## BRIEF
Images are not part of the copy; transcribe all the data exactly.

-*-*-

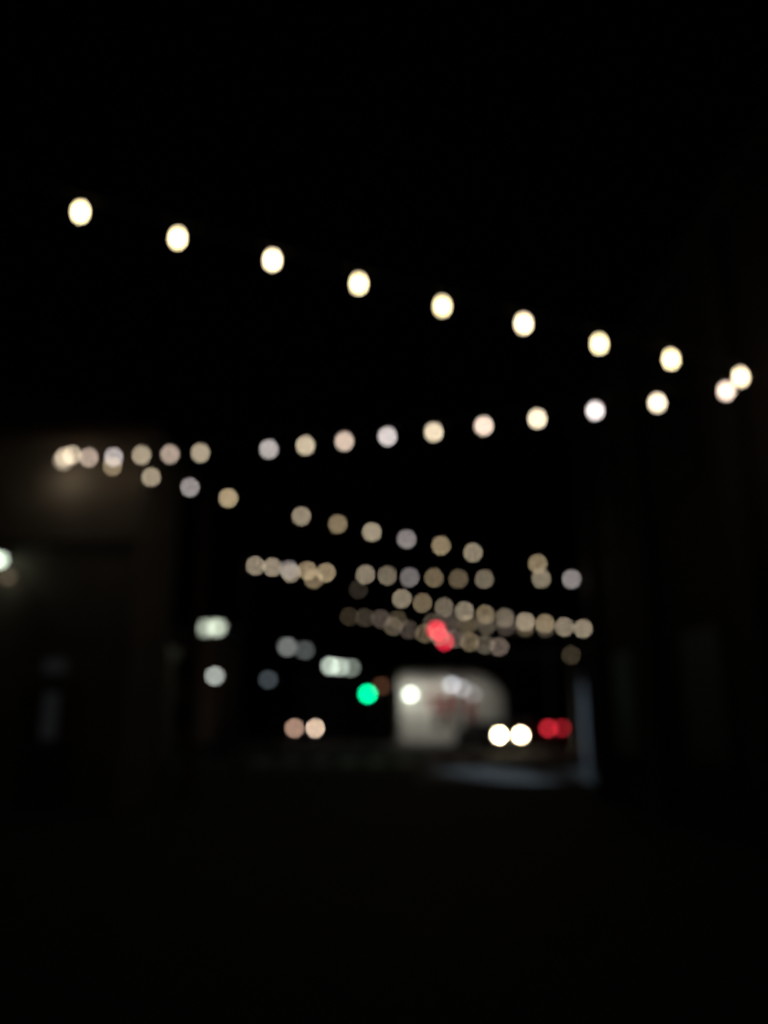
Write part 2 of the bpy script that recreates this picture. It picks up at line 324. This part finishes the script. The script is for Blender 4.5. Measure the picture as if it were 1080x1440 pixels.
# ------------------------------------------------------------------ vehicles
def car(name,loc,rz,body,hl=.75,scale=1.0,front=None,rear=None,sepw=.7,depth=46,W2=.9,fcol=((1,.9,.75),(1,.9,.75)),rcol=((1,.035,.06),(1,.035,.06)),hr=.11):
    p=empty(name,loc,rz); p.scale=(scale,)*3
    prof=[(-2.25,.35),(-2.28,.62),(-2.15,.86),(-1.15,1.0),(-.45,1.48),(.9,1.52),(1.65,1.08),(2.2,1.02),(2.27,.6),(2.22,.35)]
    bm=bmesh.new(); rings=[]
    for sx in (-W2,-W2*.98,W2*.98,W2):
        ring=[]
        for y,z in prof:
            f=1 if z<1.1 else .78
            ring.append(bm.verts.new((sx*f,y,z if abs(sx)<W2 else z-.02 if z>.5 else z+.02)))
        rings.append(ring)
    n=len(prof)
    for i in range(3):
        for k in range(n): bm.faces.new((rings[i][k],rings[i][(k+1)%n],rings[i+1][(k+1)%n],rings[i+1][k]))
    bm.faces.new(rings[0]); bm.faces.new(rings[-1]); bmesh.ops.recalc_face_normals(bm,faces=bm.faces[:])
    obj('body',bm,body,p)
    bm=bmesh.new()
    def quad(c): bm.faces.new([bm.verts.new(q) for q in c])
    quad([(-.78,-1.1,1.05),(.78,-1.1,1.05),(.64,-.5,1.47),(-.64,-.5,1.47)])
    quad([(-.78,1.62,1.13),(.78,1.62,1.13),(.64,.97,1.5),(-.64,.97,1.5)])
    for s in (-1,1): quad([(s*.83,-.85,1.08),(s*.83,1.35,1.10),(s*.735,.85,1.46),(s*.735,-.4,1.43)])
    bmesh.ops.translate(bm,verts=bm.verts[:],vec=(0,0,.012)); obj('windows',bm,M_glassD,p)
    bm=bmesh.new()
    for y in (-1.4,1.4):
        for s in (-1,1): cyl(bm,(s*W2*.82,y,.33),(s*(W2+.02),y,.33),.33,.33,20); cyl(bm,(s*(W2+.02),y,.33),(s*(W2+.03),y,.33),.19,.17,12,1)
    obj('wheels',bm,[M_black,M_galv],p)
    bm=bmesh.new(); addbox(bm,-.45,.45,-2.31,-2.27,.5,.68); addbox(bm,-W2*.95,W2*.95,-2.33,-2.26,.34,.46); addbox(bm,-W2*.95,W2*.95,2.25,2.33,.36,.5)
    obj('grille_and_bumpers',bm,M_black,p)
    for s,i in ((-1,0),(1,1)):
        bm=bmesh.new(); cyl(bm,(s*sepw,-2.2,hl),(s*sepw,-2.32,hl),hr,hr*.95,18)
        obj('headlight',bm,lampmat('headlight_glow',fcol[i],front[i],2*hr*scale,depth) if front else M_galv,p)
        bm=bmesh.new(); addbox(bm,s*sepw-.13,s*sepw+.13,2.18,2.33,hl+.03,hl+.25)
        obj('taillight',bm,lampmat('taillight_glow',rcol[i],rear[i],.24*scale,depth) if rear else M_red,p)
    return p
paintA=mat('car_paint',(.25,.26,.28),.3,metal=.4); paintB=mat('car_paint_dark',(.05,.06,.09),.3,metal=.3); paintC=mat('car_paint_red',(.2,.03,.03),.3)
car('hatchback_car',(6.0,48.0,0),math.radians(25),paintA,hl=.78,front=(3.2,3.2),depth=44.3,fcol=((1,.82,.52),(1,.82,.52)),hr=.13)
car('suv',(-6.05,66.5,0),0,paintB,hl=.84,scale=1.15,front=(.34,1.2),depth=61.8,fcol=((1,.62,.45),(1,.74,.54)),sepw=.72,hr=.14)
car('sedan',(8.5,51.7,0),math.radians(180+46),paintC,hl=.86,scale=1.1,rear=(.13,.27),depth=49,sepw=.68)

# ------------------------------------------------------------------ world, moon
w=bpy.data.worlds.new('World'); scene.world=w; w.use_nodes=True
nt=w.node_tree; bg=nt.nodes['Background']; sk=nt.nodes.new('ShaderNodeTexSky'); sk.sky_type='NISHITA'; sk.sun_disc=False
sk.sun_elevation=math.radians(-4); sk.sun_rotation=math.radians(200)
nt.links.new(sk.outputs[0],bg.inputs[0]); bg.inputs[1].default_value=.006
sl=bpy.data.lights.new('moon','SUN'); sl.energy=.004; sl.angle=math.radians(.5); sl.color=(.9,.93,1)
so=bpy.data.objects.new('moon',sl); so.rotation_euler=(math.radians(50),0,math.radians(20)); scene.collection.objects.link(so)

# ------------------------------------------------------------------ camera
cd=bpy.data.cameras.new('camera'); cam=bpy.data.objects.new('camera',cd); scene.collection.objects.link(cam); scene.camera=cam
cam.location=(0,0,1.6); cam.rotation_euler=(math.radians(90)+math.atan(292/1130),0,0)
cd.sensor_fit='VERTICAL'; cd.sensor_height=36; cd.lens=36*1130/1440; cd.clip_end=2000; cd.clip_start=.05
cd.dof.use_dof=True; cd.dof.focus_distance=.3; cd.dof.aperture_fstop=28.25/7.28
scene.view_settings.view_transform='Standard'; scene.view_settings.look='None'; scene.view_settings.exposure=0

-*-*-

## THE COMPLETED TASK
Write part 2 of the bpy script that recreates this picture. It picks up at line 324. This part finishes the script. The script is for Blender 4.5. Measure the picture as if it were 1080x1440 pixels.
# ------------------------------------------------------------------ vehicles
def car(name,loc,rz,body,hl=.75,scale=1.0,front=None,rear=None,sepw=.7,depth=46,W2=.9,fcol=((1,.9,.75),(1,.9,.75)),rcol=((1,.035,.06),(1,.035,.06)),hr=.11):
    p=empty(name,loc,rz); p.scale=(scale,)*3
    prof=[(-2.25,.35),(-2.28,.62),(-2.15,.86),(-1.15,1.0),(-.45,1.48),(.9,1.52),(1.65,1.08),(2.2,1.02),(2.27,.6),(2.22,.35)]
    bm=bmesh.new(); rings=[]
    for sx in (-W2,-W2*.98,W2*.98,W2):
        ring=[]
        for y,z in prof:
            f=1 if z<1.1 else .78
            ring.append(bm.verts.new((sx*f,y,z if abs(sx)<W2 else z-.02 if z>.5 else z+.02)))
        rings.append(ring)
    n=len(prof)
    for i in range(3):
        for k in range(n): bm.faces.new((rings[i][k],rings[i][(k+1)%n],rings[i+1][(k+1)%n],rings[i+1][k]))
    bm.faces.new(rings[0]); bm.faces.new(rings[-1]); bmesh.ops.recalc_face_normals(bm,faces=bm.faces[:])
    obj('body',bm,body,p)
    bm=bmesh.new()
    def quad(c): bm.faces.new([bm.verts.new(q) for q in c])
    quad([(-.78,-1.1,1.05),(.78,-1.1,1.05),(.64,-.5,1.47),(-.64,-.5,1.47)])
    quad([(-.78,1.62,1.13),(.78,1.62,1.13),(.64,.97,1.5),(-.64,.97,1.5)])
    for s in (-1,1): quad([(s*.83,-.85,1.08),(s*.83,1.35,1.10),(s*.735,.85,1.46),(s*.735,-.4,1.43)])
    bmesh.ops.translate(bm,verts=bm.verts[:],vec=(0,0,.012)); obj('windows',bm,M_glassD,p)
    bm=bmesh.new()
    for y in (-1.4,1.4):
        for s in (-1,1): cyl(bm,(s*W2*.82,y,.33),(s*(W2+.02),y,.33),.33,.33,20); cyl(bm,(s*(W2+.02),y,.33),(s*(W2+.03),y,.33),.19,.17,12,1)
    obj('wheels',bm,[M_black,M_galv],p)
    bm=bmesh.new(); addbox(bm,-.45,.45,-2.31,-2.27,.5,.68); addbox(bm,-W2*.95,W2*.95,-2.33,-2.26,.34,.46); addbox(bm,-W2*.95,W2*.95,2.25,2.33,.36,.5)
    obj('grille_and_bumpers',bm,M_black,p)
    for s,i in ((-1,0),(1,1)):
        bm=bmesh.new(); cyl(bm,(s*sepw,-2.2,hl),(s*sepw,-2.32,hl),hr,hr*.95,18)
        obj('headlight',bm,lampmat('headlight_glow',fcol[i],front[i],2*hr*scale,depth) if front else M_galv,p)
        bm=bmesh.new(); addbox(bm,s*sepw-.13,s*sepw+.13,2.18,2.33,hl+.03,hl+.25)
        obj('taillight',bm,lampmat('taillight_glow',rcol[i],rear[i],.24*scale,depth) if rear else M_red,p)
    return p
paintA=mat('car_paint',(.25,.26,.28),.3,metal=.4); paintB=mat('car_paint_dark',(.05,.06,.09),.3,metal=.3); paintC=mat('car_paint_red',(.2,.03,.03),.3)
car('hatchback_car',(6.0,48.0,0),math.radians(25),paintA,hl=.78,front=(3.2,3.2),depth=44.3,fcol=((1,.82,.52),(1,.82,.52)),hr=.13)
car('suv',(-6.05,66.5,0),0,paintB,hl=.84,scale=1.15,front=(.34,1.2),depth=61.8,fcol=((1,.62,.45),(1,.74,.54)),sepw=.72,hr=.14)
car('sedan',(8.5,51.7,0),math.radians(180+46),paintC,hl=.86,scale=1.1,rear=(.13,.27),depth=49,sepw=.68)

# ------------------------------------------------------------------ world, moon
w=bpy.data.worlds.new('World'); scene.world=w; w.use_nodes=True
nt=w.node_tree; bg=nt.nodes['Background']; sk=nt.nodes.new('ShaderNodeTexSky'); sk.sky_type='NISHITA'; sk.sun_disc=False
sk.sun_elevation=math.radians(-4); sk.sun_rotation=math.radians(200)
nt.links.new(sk.outputs[0],bg.inputs[0]); bg.inputs[1].default_value=.006
sl=bpy.data.lights.new('moon','SUN'); sl.energy=.004; sl.angle=math.radians(.5); sl.color=(.9,.93,1)
so=bpy.data.objects.new('moon',sl); so.rotation_euler=(math.radians(50),0,math.radians(20)); scene.collection.objects.link(so)

# ------------------------------------------------------------------ camera
cd=bpy.data.cameras.new('camera'); cam=bpy.data.objects.new('camera',cd); scene.collection.objects.link(cam); scene.camera=cam
cam.location=(0,0,1.6); cam.rotation_euler=(math.radians(90)+math.atan(292/1130),0,0)
cd.sensor_fit='VERTICAL'; cd.sensor_height=36; cd.lens=36*1130/1440; cd.clip_end=2000; cd.clip_start=.05
cd.dof.use_dof=True; cd.dof.focus_distance=.3; cd.dof.aperture_fstop=28.25/7.28
scene.view_settings.view_transform='Standard'; scene.view_settings.look='None'; scene.view_settings.exposure=0